Josoma, for his part, sounds proud of the disruption, insisting the goal is to stir emotions. “It’s supposed to affect people deeply, it’s supposed to move people, it’s supposed to change people,” he told Fox News Digital. If people are upset, he added, “it’s maybe good to take a look at that.”

The priest claims the displays grow out of the parish’s work assisting refugees since 2017. Doyle agrees Josoma has long blurred politics and faith—but says the real problem lies higher up. “The archdiocese has tolerated this behavior in the past,” he argued. “They should tell him to stop, pure and simple.”

Doyle even cited a recent statement from the U.S. Conference of Catholic Bishops: “We pray for an end to dehumanizing rhetoric and violence, whether directed at immigrants or at law enforcement.” So is St. Susanna’s display dehumanizing to law enforcement? Doyle didn’t hesitate: “Of course it is.”

And this isn’t the only church turning Christmas into campaign season.
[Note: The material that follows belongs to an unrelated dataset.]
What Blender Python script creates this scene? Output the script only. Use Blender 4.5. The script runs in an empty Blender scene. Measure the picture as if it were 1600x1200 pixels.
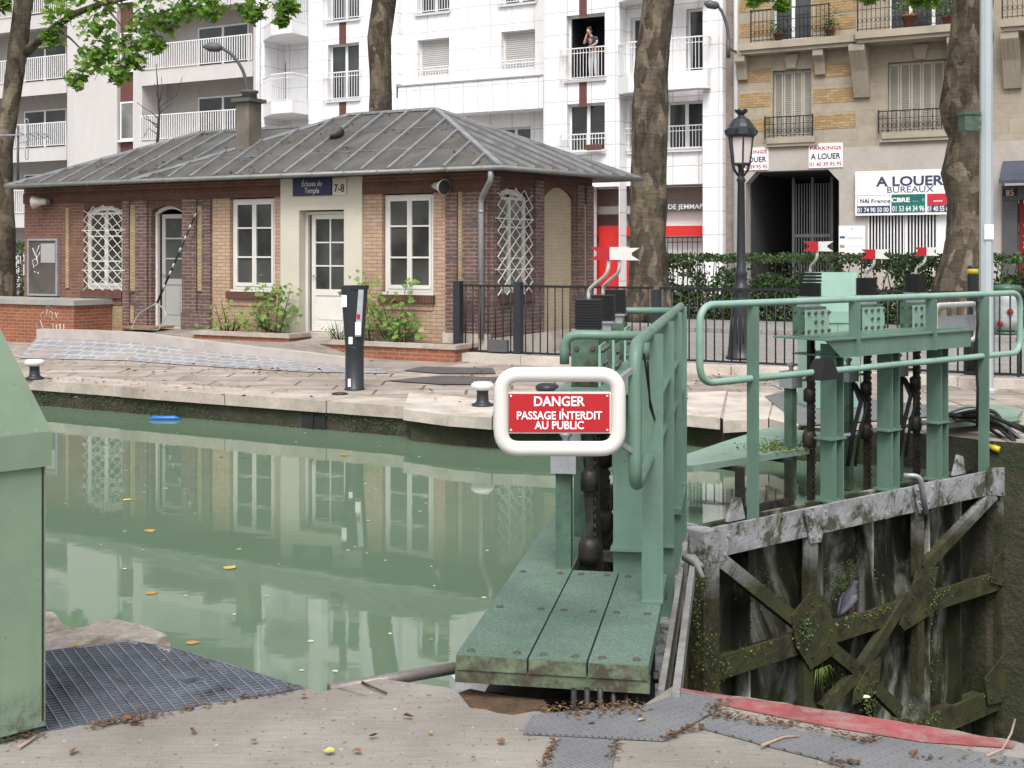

In Illinois, another congregation showcased a manger with baby Jesus zip-tied and Mary and Joseph wearing gas masks. The church claimed the scene “reimagines the nativity as a scene of forced family separation.”

Jillian Westerfield of Lake Street Church of Evanston defended the provocative tableau, insisting the imagery speaks to the times. The church wrote on Facebook, “This installation is not subtle because the crisis it addresses is not abstract… The Holy Family were refugees… we hope to restore its radical edge, and to ask what it means to celebrate the birth of a refugee child while turning away those who follow in that child’s footsteps.”

Westerfield added, “We’re not coming out in favor or against any political party… No one is doing what we think needs to be done for the people of Illinois and for the American people.”

Back in Dedham, Father Josoma claims most feedback has been positive—aside from one angry passerby who allegedly called him a “murderer.” Still, he stands by the politics-meets-Christmas approach. “The church has a right to speak out,” he said. “And we should be talking about issues. We’re supposed to take care of people.”

The Archdiocese of Boston, repeatedly criticized for allowing Father Josoma’s theatrics, has so far stayed silent, not responding to Fox News Digital’s request for comment.